Summary Offences (Drug Paraphernalia) Amendment Bill

14 Nov 2007 archivespeech

This speech is to indicate the Liberal Party's support for the Summary Offences (Drug Paraphernalia) Amendment Bill.

The Hon. J.M.A. LENSINK (17:38): I rise to indicate Liberal support for this bill, which should come as no surprise to anyone seeing as we supported what I understand to be a previous incarnation which lapsed on the previous Notice Paper, and again sponsored by the Hon. Ann Bressington: the Controlled Substances (Sale of Equipment) Amendment Bill 2006.

My understanding is that the issue of hydroponic equipment is not in this bill but another bill which is co-sponsored by the government, or something to that effect. In her second reading explanation, I note that the honourable member indicated that she now has government support for the bill and has an agreement with the government that the other issues will be dealt with in the Controlled Substances (Possession of Prescribed Equipment) Amendment Bill. In my second reading contribution to the Hon. Ann Bressington's former bill, I outlined that, in our own drug policy that we took to the last election, we supported the regulation of both purchasers and vendors of hydroponic equipment, and so forth, in relation to illicit drugs.

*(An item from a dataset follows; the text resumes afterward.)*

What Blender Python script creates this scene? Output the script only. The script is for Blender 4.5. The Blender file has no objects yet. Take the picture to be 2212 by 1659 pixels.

The bill before us makes the sale of pipes, bongs and cocaine kits (which come under the heading of drug paraphernalia) illegal. The effect of this is to define that certain specific utensils are assumed to be used for the consumption of illicit drugs and are therefore prohibited. So, the issue that we have had for police officers, who are unable to take any action in relation to equipment that is sold in places such as Off Ya Tree, which is mentioned quite regularly in this place, is that they will have to prove that it is being sold for that purpose, rather than the police having the onus of proving that that is the purpose for which the equipment is being sold. I do not think that I need to state more about this bill, which I think is fairly straightforward. I have actually gone to educate myself and looked at the items for sale in that shop.

I must admit that I was quite surprised at the obvious purpose for which the items are designed, and certainly agree with the fact that blatantly displaying these items on sale sends a very poor message to young people, who would have the conflict in their own understanding of whether illicit drugs are in fact illegal or softly tolerated by our society. I think that the important message that we send to the community is that these items should be prohibited. Debate adjourned on motion of the Hon. J. Gazzola.